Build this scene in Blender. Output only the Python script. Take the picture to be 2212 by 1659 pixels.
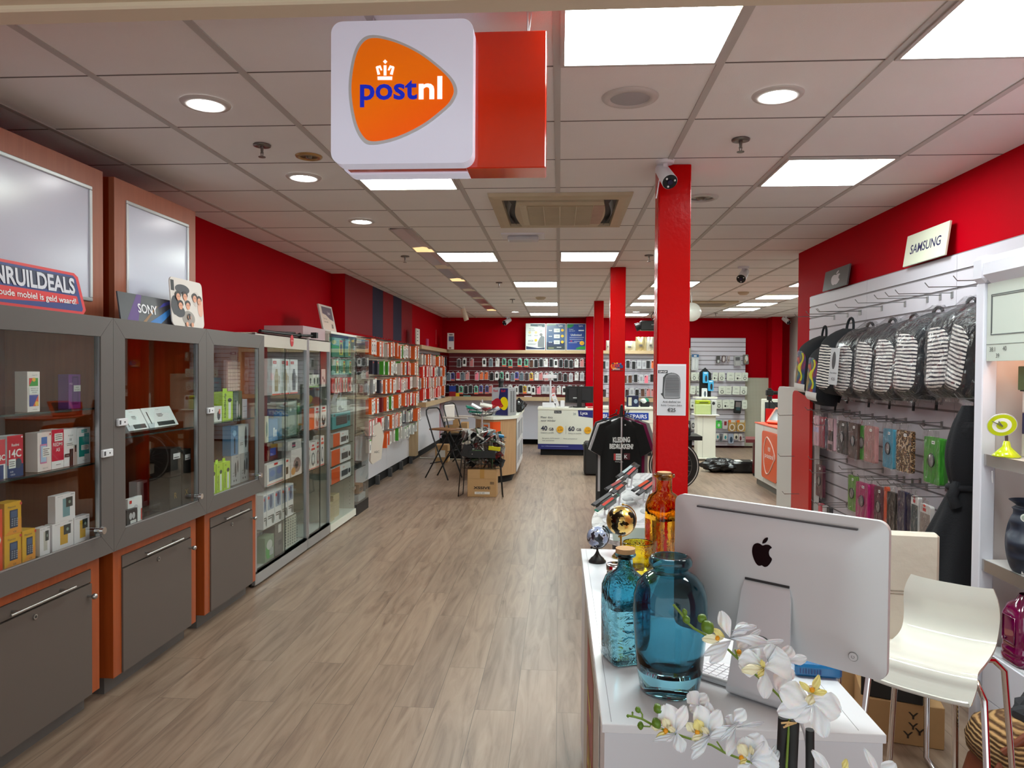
import bpy, math, random
from mathutils import Matrix, Vector
for _o in list(bpy.data.objects): bpy.data.objects.remove(_o, do_unlink=True)
SC = bpy.context.scene
PI = math.pi
R = math.radians
# ---------------------------------------------------------------- camera (eye 1.6 m above the floor, looking along +Y)
FOC, YAW, PIT, ROL, EYE = 1565.6, 0.06515, 0.01933, 0.006666, 1.6
_F = Vector((-math.sin(YAW)*math.cos(PIT), math.cos(YAW)*math.cos(PIT), -math.sin(PIT)))
_R0 = Vector((math.cos(YAW), math.sin(YAW), 0)); _U0 = _R0.cross(_F)
_A = _R0*math.cos(ROL) + _U0*math.sin(ROL); _B = -_R0*math.sin(ROL) + _U0*math.cos(ROL)
cam = bpy.data.cameras.new('camera'); camo = bpy.data.objects.new('camera', cam)
SC.collection.objects.link(camo)
cam.sensor_width = 36; cam.lens = FOC*36/2212; cam.clip_start = 0.02; cam.clip_end = 100
M = Matrix.Identity(4)
for i in range(3):
    M[i][0] = _A[i]; M[i][1] = _B[i]; M[i][2] = -_F[i]
M[2][3] = EYE
camo.matrix_world = M
SC.camera = camo
# ---------------------------------------------------------------- world, exposure
W = bpy.data.worlds.new('mall_daylight'); SC.world = W; W.use_nodes = True
W.node_tree.nodes['Background'].inputs[0].default_value = (0.93, 1.0, 1.0, 1)
W.node_tree.nodes['Background'].inputs[1].default_value = 1.0
SC.view_settings.view_transform = 'Standard'; SC.view_settings.look = 'None'
SC.view_settings.gamma = 1; SC.view_settings.use_curve_mapping = False
SC.view_settings.exposure = 0.55
try:
    SC.cycles.use_denoising = True; SC.cycles.max_bounces = 10; SC.cycles.transparent_max_bounces = 24
    SC.cycles.caustics_reflective = False; SC.cycles.caustics_refractive = False
    SC.cycles.sample_clamp_indirect = 4
except Exception: pass
PANEL_E, DOWN_E = 19.0, 40.0      # emission of the ceiling panels and downlights

def W3(px, py, X=None, Y=None, Z=None):
    """world point seen at photo pixel (px,py) on the plane X=, Y= or Z= (Z above floor)"""
    d = _F + _A*((px-1106)/FOC) - _B*((py-829.5)/FOC)
    if X is not None: t = X/d.x
    elif Y is not None: t = Y/d.y
    else: t = (Z-EYE)/d.z
    return Vector((d.x*t, d.y*t, EYE+d.z*t))
def YX(px, X):   # depth at which column px meets the vertical plane X
    return W3(px, 799, X=X).y
def XY(px, Y): return W3(px, 799, Y=Y).x
def ZY(py, Y, px=1209): return W3(px, py, Y=Y).z
def ZX(px, py, X): return W3(px, py, X=X).z
# ---------------------------------------------------------------- materials
def lin(c):
    return tuple(((x/255.)/12.92 if x/255. <= .04045 else ((x/255.+.055)/1.055)**2.4) for x in c[:3]) + (1,)
_MC = {}
def mat(col, rough=.5, metal=0., name=None, spec=.5, bump=0, bscale=60, emit=0, coat=0, trans=0, noise=0, nscale=8, alpha=1, sub=0, sheen=0):
    key = (tuple(col), rough, metal, spec, bump, bscale, emit, coat, trans, noise, nscale, alpha, sub)
    if key in _MC: return _MC[key]
    m = bpy.data.materials.new(name or 'paint_%02x%02x%02x' % tuple(int(c) for c in col)); m.use_nodes = True
    nt = m.node_tree; b = nt.nodes['Principled BSDF']
    b.inputs['Base Color'].default_value = lin(col); b.inputs['Roughness'].default_value = rough
    b.inputs['Metallic'].default_value = metal; b.inputs['Specular IOR Level'].default_value = spec
    if coat: b.inputs['Coat Weight'].default_value = coat; b.inputs['Coat Roughness'].default_value = .08
    if trans: b.inputs['Transmission Weight'].default_value = trans; b.inputs['IOR'].default_value = 1.45
    if alpha < 1: b.inputs['Alpha'].default_value = alpha
    if sub: b.inputs['Subsurface Weight'].default_value = sub; b.inputs['Subsurface Scale'].default_value = .01
    if sheen: b.inputs['Sheen Weight'].default_value = sheen
    if emit:
        b.inputs['Emission Color'].default_value = lin(col); b.inputs['Emission Strength'].default_value = emit
    if bump or noise:
        tc = nt.nodes.new('ShaderNodeTexCoord')
        if bump:
            n = nt.nodes.new('ShaderNodeTexNoise'); n.inputs['Scale'].default_value = bscale; n.inputs['Detail'].default_value = 4
            nt.links.new(tc.outputs['Object'], n.inputs['Vector'])
            bp = nt.nodes.new('ShaderNodeBump'); bp.inputs['Strength'].default_value = bump; bp.inputs['Distance'].default_value = .01
            nt.links.new(n.outputs['Fac'], bp.inputs['Height']); nt.links.new(bp.outputs['Normal'], b.inputs['Normal'])
        if noise:
            n = nt.nodes.new('ShaderNodeTexNoise'); n.inputs['Scale'].default_value = nscale; n.inputs['Detail'].default_value = 5
            nt.links.new(tc.outputs['Object'], n.inputs['Vector'])
            mx = nt.nodes.new('ShaderNodeMix'); mx.data_type = 'RGBA'
            c = lin(col); k = 1-noise
            mx.inputs['A'].default_value = (c[0]*k, c[1]*k, c[2]*k, 1); mx.inputs['B'].default_value = tuple(min(1, x*(1+noise*.5)) for x in c[:3])+(1,)
            nt.links.new(n.outputs['Fac'], mx.inputs['Factor']); nt.links.new(mx.outputs['Result'], b.inputs['Base Color'])
    _MC[key] = m; return m
def nodemat(name, build):
    if name in _MC: return _MC[name]
    m = bpy.data.materials.new(name); m.use_nodes = True
    nt = m.node_tree; b = nt.nodes['Principled BSDF']; build(nt, b, nt.nodes.new, nt.links.new); _MC[name] = m; return m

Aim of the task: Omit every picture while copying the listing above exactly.

Complete answer:
Build this scene in Blender. Output only the Python script. Take the picture to be 2212 by 1659 pixels.
import bpy, math, random
from mathutils import Matrix, Vector
for _o in list(bpy.data.objects): bpy.data.objects.remove(_o, do_unlink=True)
SC = bpy.context.scene
PI = math.pi
R = math.radians
# ---------------------------------------------------------------- camera (eye 1.6 m above the floor, looking along +Y)
FOC, YAW, PIT, ROL, EYE = 1565.6, 0.06515, 0.01933, 0.006666, 1.6
_F = Vector((-math.sin(YAW)*math.cos(PIT), math.cos(YAW)*math.cos(PIT), -math.sin(PIT)))
_R0 = Vector((math.cos(YAW), math.sin(YAW), 0)); _U0 = _R0.cross(_F)
_A = _R0*math.cos(ROL) + _U0*math.sin(ROL); _B = -_R0*math.sin(ROL) + _U0*math.cos(ROL)
cam = bpy.data.cameras.new('camera'); camo = bpy.data.objects.new('camera', cam)
SC.collection.objects.link(camo)
cam.sensor_width = 36; cam.lens = FOC*36/2212; cam.clip_start = 0.02; cam.clip_end = 100
M = Matrix.Identity(4)
for i in range(3):
    M[i][0] = _A[i]; M[i][1] = _B[i]; M[i][2] = -_F[i]
M[2][3] = EYE
camo.matrix_world = M
SC.camera = camo
# ---------------------------------------------------------------- world, exposure
W = bpy.data.worlds.new('mall_daylight'); SC.world = W; W.use_nodes = True
W.node_tree.nodes['Background'].inputs[0].default_value = (0.93, 1.0, 1.0, 1)
W.node_tree.nodes['Background'].inputs[1].default_value = 1.0
SC.view_settings.view_transform = 'Standard'; SC.view_settings.look = 'None'
SC.view_settings.gamma = 1; SC.view_settings.use_curve_mapping = False
SC.view_settings.exposure = 0.55
try:
    SC.cycles.use_denoising = True; SC.cycles.max_bounces = 10; SC.cycles.transparent_max_bounces = 24
    SC.cycles.caustics_reflective = False; SC.cycles.caustics_refractive = False
    SC.cycles.sample_clamp_indirect = 4
except Exception: pass
PANEL_E, DOWN_E = 19.0, 40.0      # emission of the ceiling panels and downlights

def W3(px, py, X=None, Y=None, Z=None):
    """world point seen at photo pixel (px,py) on the plane X=, Y= or Z= (Z above floor)"""
    d = _F + _A*((px-1106)/FOC) - _B*((py-829.5)/FOC)
    if X is not None: t = X/d.x
    elif Y is not None: t = Y/d.y
    else: t = (Z-EYE)/d.z
    return Vector((d.x*t, d.y*t, EYE+d.z*t))
def YX(px, X):   # depth at which column px meets the vertical plane X
    return W3(px, 799, X=X).y
def XY(px, Y): return W3(px, 799, Y=Y).x
def ZY(py, Y, px=1209): return W3(px, py, Y=Y).z
def ZX(px, py, X): return W3(px, py, X=X).z
# ---------------------------------------------------------------- materials
def lin(c):
    return tuple(((x/255.)/12.92 if x/255. <= .04045 else ((x/255.+.055)/1.055)**2.4) for x in c[:3]) + (1,)
_MC = {}
def mat(col, rough=.5, metal=0., name=None, spec=.5, bump=0, bscale=60, emit=0, coat=0, trans=0, noise=0, nscale=8, alpha=1, sub=0, sheen=0):
    key = (tuple(col), rough, metal, spec, bump, bscale, emit, coat, trans, noise, nscale, alpha, sub)
    if key in _MC: return _MC[key]
    m = bpy.data.materials.new(name or 'paint_%02x%02x%02x' % tuple(int(c) for c in col)); m.use_nodes = True
    nt = m.node_tree; b = nt.nodes['Principled BSDF']
    b.inputs['Base Color'].default_value = lin(col); b.inputs['Roughness'].default_value = rough
    b.inputs['Metallic'].default_value = metal; b.inputs['Specular IOR Level'].default_value = spec
    if coat: b.inputs['Coat Weight'].default_value = coat; b.inputs['Coat Roughness'].default_value = .08
    if trans: b.inputs['Transmission Weight'].default_value = trans; b.inputs['IOR'].default_value = 1.45
    if alpha < 1: b.inputs['Alpha'].default_value = alpha
    if sub: b.inputs['Subsurface Weight'].default_value = sub; b.inputs['Subsurface Scale'].default_value = .01
    if sheen: b.inputs['Sheen Weight'].default_value = sheen
    if emit:
        b.inputs['Emission Color'].default_value = lin(col); b.inputs['Emission Strength'].default_value = emit
    if bump or noise:
        tc = nt.nodes.new('ShaderNodeTexCoord')
        if bump:
            n = nt.nodes.new('ShaderNodeTexNoise'); n.inputs['Scale'].default_value = bscale; n.inputs['Detail'].default_value = 4
            nt.links.new(tc.outputs['Object'], n.inputs['Vector'])
            bp = nt.nodes.new('ShaderNodeBump'); bp.inputs['Strength'].default_value = bump; bp.inputs['Distance'].default_value = .01
            nt.links.new(n.outputs['Fac'], bp.inputs['Height']); nt.links.new(bp.outputs['Normal'], b.inputs['Normal'])
        if noise:
            n = nt.nodes.new('ShaderNodeTexNoise'); n.inputs['Scale'].default_value = nscale; n.inputs['Detail'].default_value = 5
            nt.links.new(tc.outputs['Object'], n.inputs['Vector'])
            mx = nt.nodes.new('ShaderNodeMix'); mx.data_type = 'RGBA'
            c = lin(col); k = 1-noise
            mx.inputs['A'].default_value = (c[0]*k, c[1]*k, c[2]*k, 1); mx.inputs['B'].default_value = tuple(min(1, x*(1+noise*.5)) for x in c[:3])+(1,)
            nt.links.new(n.outputs['Fac'], mx.inputs['Factor']); nt.links.new(mx.outputs['Result'], b.inputs['Base Color'])
    _MC[key] = m; return m
def nodemat(name, build):
    if name in _MC: return _MC[name]
    m = bpy.data.materials.new(name); m.use_nodes = True
    nt = m.node_tree; b = nt.nodes['Principled BSDF']; build(nt, b, nt.nodes.new, nt.links.new); _MC[name] = m; return m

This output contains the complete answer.